Associated Press - May 3, 2011

Leila Saralayeva and Peter Leonard, Bishkek, Kyrgyzstan – An independent, international probe into ethnic bloodshed in southern Kyrgyzstan reported Tuesday that the military handed out weapons to Kyrgyz mobs who attacked minority Uzbeks last summer.

The Kyrgyzstan Inquiry Commission's conclusion that security forces were complicit in the violence which killed hundreds of people last summer is expected to rekindle the ferocious debate over the deadly unrest.

In its most damning comments, the report suggested that attacks by Kyrgyz mobs on Uzbek neighborhoods "if proven beyond reasonable doubt in a court of law, would amount to crimes against humanity."

The long-awaited inquiry was led by Finnish politician Kimmo Kiljunen.

More than 400 people, mainly minority ethnic Uzbeks, were killed in a frenzy of violence in June 2010 that rocked the southern cities of Osh and Jalal-Abad and forced hundreds of thousands of Uzbeks to flee their homes.

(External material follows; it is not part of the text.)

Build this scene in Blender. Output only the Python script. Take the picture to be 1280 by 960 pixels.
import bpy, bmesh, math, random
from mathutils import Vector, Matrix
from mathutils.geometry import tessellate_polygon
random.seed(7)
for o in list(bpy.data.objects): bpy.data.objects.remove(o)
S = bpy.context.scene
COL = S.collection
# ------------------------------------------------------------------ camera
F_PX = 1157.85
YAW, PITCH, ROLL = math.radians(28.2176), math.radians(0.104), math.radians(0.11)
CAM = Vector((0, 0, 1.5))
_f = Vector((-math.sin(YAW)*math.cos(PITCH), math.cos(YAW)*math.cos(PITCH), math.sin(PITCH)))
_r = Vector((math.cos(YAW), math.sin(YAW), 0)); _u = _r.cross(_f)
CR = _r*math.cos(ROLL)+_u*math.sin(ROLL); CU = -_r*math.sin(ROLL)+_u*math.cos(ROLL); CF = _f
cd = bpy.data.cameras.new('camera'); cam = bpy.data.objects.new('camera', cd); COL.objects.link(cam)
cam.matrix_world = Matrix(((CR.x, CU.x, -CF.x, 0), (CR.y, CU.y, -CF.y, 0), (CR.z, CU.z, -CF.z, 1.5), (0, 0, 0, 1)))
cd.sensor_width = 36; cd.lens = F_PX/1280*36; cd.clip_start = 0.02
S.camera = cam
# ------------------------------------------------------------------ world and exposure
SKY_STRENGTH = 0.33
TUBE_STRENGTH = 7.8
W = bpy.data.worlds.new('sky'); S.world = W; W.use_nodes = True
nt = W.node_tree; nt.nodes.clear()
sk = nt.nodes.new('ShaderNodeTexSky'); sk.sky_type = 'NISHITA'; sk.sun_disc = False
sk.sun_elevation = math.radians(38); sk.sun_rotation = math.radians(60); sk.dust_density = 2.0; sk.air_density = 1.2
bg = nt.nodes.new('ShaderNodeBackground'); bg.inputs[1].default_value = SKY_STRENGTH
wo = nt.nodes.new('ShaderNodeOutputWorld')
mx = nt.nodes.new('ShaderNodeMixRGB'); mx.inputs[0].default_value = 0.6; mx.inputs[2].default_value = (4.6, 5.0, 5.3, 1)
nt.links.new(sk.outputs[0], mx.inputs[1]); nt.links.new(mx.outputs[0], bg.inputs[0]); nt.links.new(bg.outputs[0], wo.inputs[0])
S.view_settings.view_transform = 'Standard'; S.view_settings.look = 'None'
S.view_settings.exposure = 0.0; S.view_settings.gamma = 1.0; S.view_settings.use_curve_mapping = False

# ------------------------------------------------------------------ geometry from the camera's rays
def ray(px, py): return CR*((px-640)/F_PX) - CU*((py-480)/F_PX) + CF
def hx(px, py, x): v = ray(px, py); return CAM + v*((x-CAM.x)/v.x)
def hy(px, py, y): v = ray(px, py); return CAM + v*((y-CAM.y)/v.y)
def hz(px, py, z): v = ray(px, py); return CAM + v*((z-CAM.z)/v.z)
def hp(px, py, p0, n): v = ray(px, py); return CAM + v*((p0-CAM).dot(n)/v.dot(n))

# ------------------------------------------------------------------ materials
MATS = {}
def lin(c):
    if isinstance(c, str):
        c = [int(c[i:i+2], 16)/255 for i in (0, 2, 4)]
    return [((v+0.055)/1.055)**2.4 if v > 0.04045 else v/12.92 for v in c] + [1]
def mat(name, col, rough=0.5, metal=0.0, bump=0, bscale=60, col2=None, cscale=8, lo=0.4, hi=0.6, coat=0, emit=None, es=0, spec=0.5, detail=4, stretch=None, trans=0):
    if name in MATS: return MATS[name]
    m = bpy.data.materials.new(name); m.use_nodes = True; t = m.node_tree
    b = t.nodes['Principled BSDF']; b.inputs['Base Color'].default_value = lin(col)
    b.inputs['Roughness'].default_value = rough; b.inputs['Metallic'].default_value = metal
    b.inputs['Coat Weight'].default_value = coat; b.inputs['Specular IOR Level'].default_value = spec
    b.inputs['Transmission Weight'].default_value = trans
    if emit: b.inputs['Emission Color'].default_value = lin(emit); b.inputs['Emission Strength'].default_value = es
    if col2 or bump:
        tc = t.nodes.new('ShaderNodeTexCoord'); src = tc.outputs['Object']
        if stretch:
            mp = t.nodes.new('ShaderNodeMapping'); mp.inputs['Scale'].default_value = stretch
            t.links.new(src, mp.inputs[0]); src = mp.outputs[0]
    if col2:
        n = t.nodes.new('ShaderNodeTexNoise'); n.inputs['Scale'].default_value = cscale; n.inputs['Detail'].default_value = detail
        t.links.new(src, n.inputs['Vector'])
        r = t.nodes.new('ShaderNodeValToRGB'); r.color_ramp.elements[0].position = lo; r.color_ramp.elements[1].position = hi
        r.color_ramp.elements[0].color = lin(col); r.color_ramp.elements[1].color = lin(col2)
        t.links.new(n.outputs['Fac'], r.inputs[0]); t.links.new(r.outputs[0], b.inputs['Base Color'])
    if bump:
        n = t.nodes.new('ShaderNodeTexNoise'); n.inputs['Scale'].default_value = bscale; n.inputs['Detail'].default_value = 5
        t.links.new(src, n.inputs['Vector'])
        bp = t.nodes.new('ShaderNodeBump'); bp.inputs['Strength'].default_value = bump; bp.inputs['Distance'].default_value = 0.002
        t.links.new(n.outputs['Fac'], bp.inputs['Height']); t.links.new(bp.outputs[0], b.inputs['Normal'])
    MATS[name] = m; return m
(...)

While government officials don't agree on the precise number of people killed, the KIC report estimated the tally at around 470. The commission called for more government investigations into the violence.

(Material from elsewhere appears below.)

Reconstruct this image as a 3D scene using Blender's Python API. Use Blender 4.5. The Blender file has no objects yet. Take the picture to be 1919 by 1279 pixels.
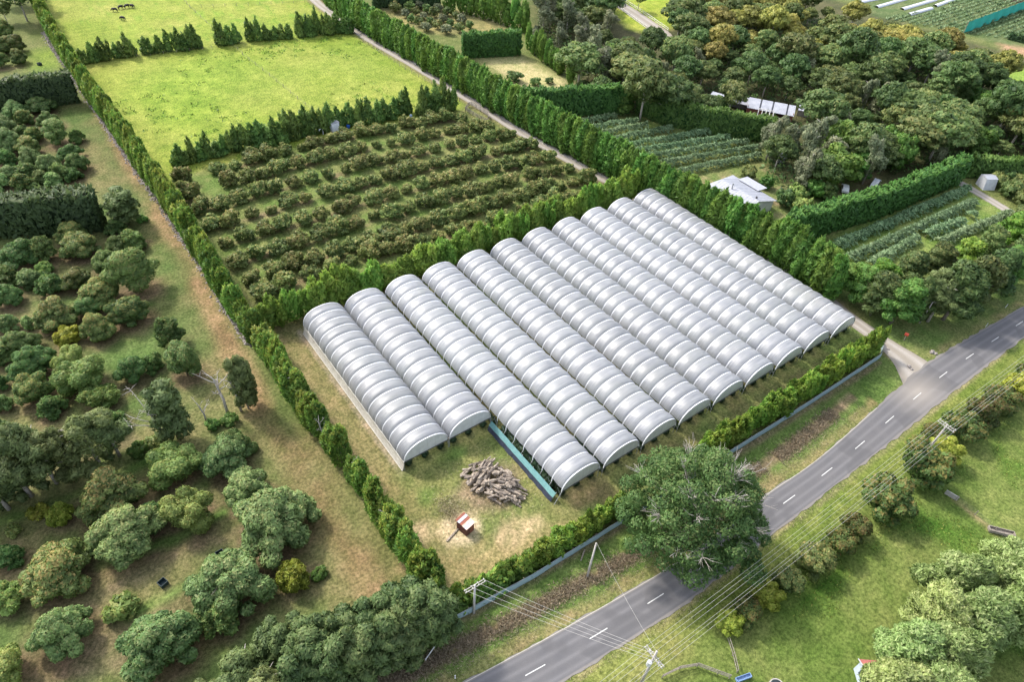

In response, the government mounted a spirited defense of its actions Tuesday and complained that the report disproportionately blamed the ethnic Kyrgyz community, warning it could fuel more discontent.

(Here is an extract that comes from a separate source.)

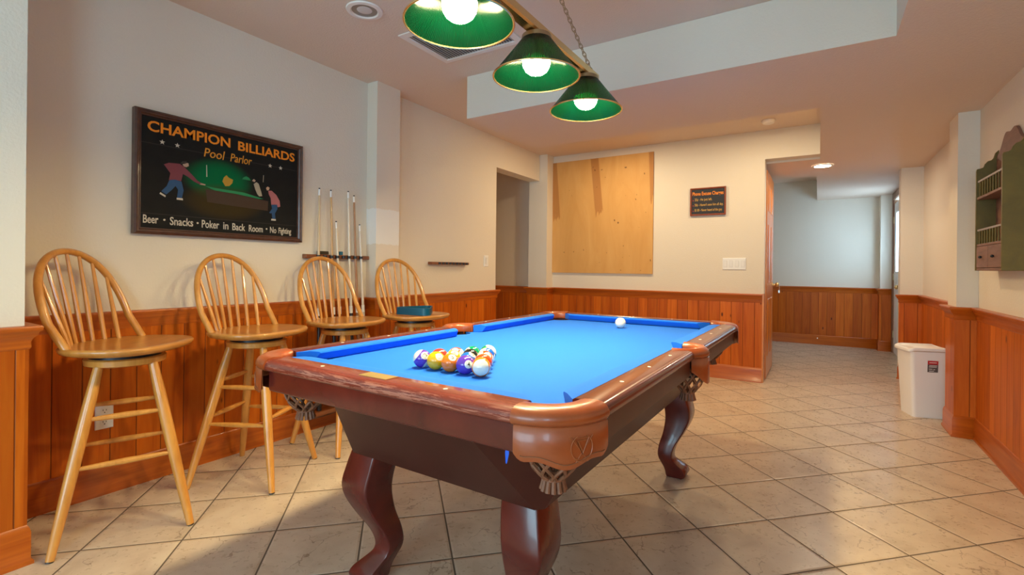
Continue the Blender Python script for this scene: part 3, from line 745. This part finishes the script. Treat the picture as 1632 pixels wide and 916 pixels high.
for t, a, b, y0, y1 in (('Beer',1.064,1.130,1.286,1.327),('Snacks',1.182,1.292,1.284,1.326),('Poker',1.335,1.425,1.282,1.324),('in',1.447,1.475,1.282,1.321),('Back',1.497,1.570,1.280,1.320),('Room',1.592,1.676,1.279,1.318),('No',1.722,1.762,1.279,1.317),('Fighting',1.777,1.861,1.269,1.316)):
    word(t, (a,b,y0,y1), CR, offset=.012)
for p, q_ in ((1.157,1.308),(1.314,1.305),(1.700,1.302)): PR([(p+.005*math.cos(2*PI*k/10), q_+.005*math.sin(2*PI*k/10)) for k in range(10)], 0, .001).build('lettering', CR, sg)
for p, q_ in ((1.144,1.701),(1.213,1.699),(1.718,1.686),(1.786,1.684)):
    PR([(p+(.013 if k % 2 == 0 else .0055)*math.sin(PI*k/5), q_+(.013 if k % 2 == 0 else .0055)*math.cos(PI*k/5)) for k in range(10)], 0, .001).build('painted_star', CR, sg)
def pf(name, mt, poly, d=.001): return PR(poly, 0, d).build(name, mt, sg)
SK = flat('skin_sign_paint', (.50,.33,.22), .6); MR = flat('maroon_sign_paint', (.19,.035,.05), .6); BJ = flat('blue_jeans_sign_paint', (.01,.07,.17), .6); PK = flat('pink_sign_paint', (.42,.13,.13), .6); GR = flat('green_sign_paint', (.0,.22,.07), .5); YL = flat('mustard_sign_paint', (.48,.26,.02), .6); TN = flat('tan_sign_paint', (.42,.36,.24), .6)
# painted players
pf('painted_player', MR, [(1.152,1.590),(1.175,1.602),(1.225,1.606),(1.250,1.590),(1.283,1.560),(1.310,1.532),(1.330,1.522),(1.325,1.512),(1.295,1.524),(1.262,1.546),(1.240,1.556),(1.232,1.516),(1.205,1.520),(1.175,1.512),(1.182,1.550)])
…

The investigation displays "an overwhelming tendency that only one ethnic group has committed crimes, ignoring the victims and deaths of this very group, and portraying the other group solely as defenseless victims," the government said in a statement.

Kyrgyzstan, a Central Asian nation that hosts both US and Russian air bases, has been unsettled by political instability and violence since the April 2010 overthrow of authoritarian President Kurmanbek Bakiyev amid anger over corruption and stagnating living standards.

The KIC report criticized the interim government that took over from Bakiyev for failing to properly train military forces. Many observers say the interim government's weak grip over the south, a former Bakiyev stronghold, limited its ability to guarantee security during that time.

Kiljunen's team traced the roots of the ethnic tensions back to when Kyrgyzstan was still a Soviet republic. In the dying years of the Soviet Union, competition between largely balanced ethnic Kyrgyz and Uzbek populations for land and financial opportunities became acute, the report said. That sparked clashes in southern Kyrgyzstan in 1990 that left more than 300 dead and has remained the cause of deep mistrust between the two communities.

The demographic mix around Osh, which lies on the fringes of neighboring Uzbekistan's fertile Ferghana Valley, is a product of the Soviet policy of drawing national borders without taking into account a region's ethnic makeup.

The KIC report listed a series of factors leading up to the June bloodshed, including political instability, historical tensions, and rampant criminality in the Osh region, a key point on the heroin trafficking route from Afghanistan north to Russia.

According to independent accounts, a localized clash between gangs of ethnic Kyrgyz and Uzbek on June 10 quickly spiraled into pitched battles and brutal attacks on homes.

The KIC report, however, says there is evidence the military played a more systematic role in attacks on Uzbek neighborhoods, citing armored personnel carriers that appeared to be carrying uniformed soldiers who joined in the attacks.

"Discipline and order is not commensurate with the normal actions of spontaneously rioting civilian crowds," the report said.

The report also said criminal investigations following the unrest appeared to selectively target the Uzbek minority. The people charged or accused of homicide in the attacks included 59 Uzbeks and seven Kyrgyz, the KIC said, even though at least three-quarters of those killed were Uzbeks.

Government officials downplayed suggestions of the military's involvement, saying it condemned, but understood, that a small number of weapons was surrendered at one arms depot in Osh to appease an enraged crowd.

[Leonard contributed to this report from Almaty, Kazakhstan.]